In 1968 he was sentenced at the Old Bailey to four years in jail for attempting to illegally export £10,000 worth of gold, having been arrested in Newhaven in 1967 while attempting to take a ferry to Dieppe. According to newspaper reports of the trial, the gold was said to be part of a £750,000 bullion robbery in Clerkenwel­l the previous year. The judge accepted Waterman wasn’t part of the gang who performed the bullion robbery, but said he was: “a useful ally to them, prepared to face danger and take risks, a gun runner in Africa, and was unable to resist the financial attraction and risk of adventure.”
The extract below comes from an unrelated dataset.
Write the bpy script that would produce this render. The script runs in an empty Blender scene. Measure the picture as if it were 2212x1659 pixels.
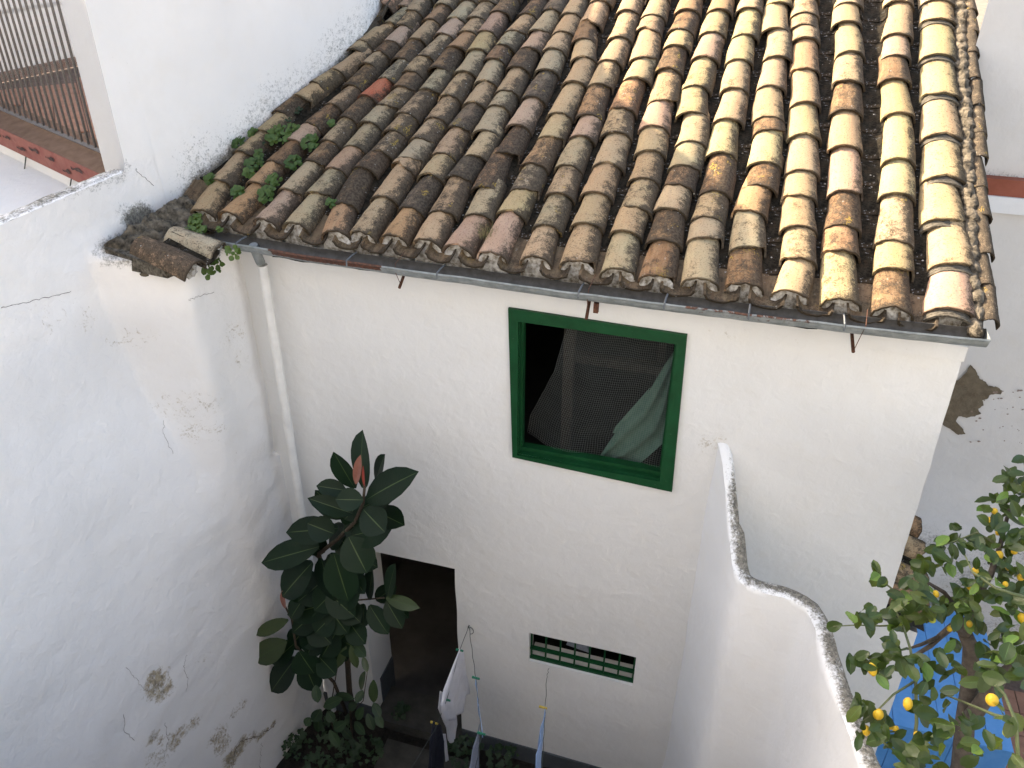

The authoritie­s had discovered the gold hidden in the hollowed chassis of a car owned by his fiancée, Avril Priston. Waterman also pleaded guilty to unlawful possession of two submachine guns, two rifles, three pistols and ammunition. He was also found guilty of possessing dies which could have been used for making £5 gold coins and half-crowns.

Avril Priston (38) pleaded guilty to conspiring with Waterman to export the gold, as well as possession of firearms. She was given a sixmonth prison sentence.

Once the pair had been released, they married in 1970 and moved to the Costa del Sol, but Waterman again found himself in trouble when, in 1977, he was given a three-and-half-year sentence by a court in Milan for possessing forged Spanish currency worth £500,000.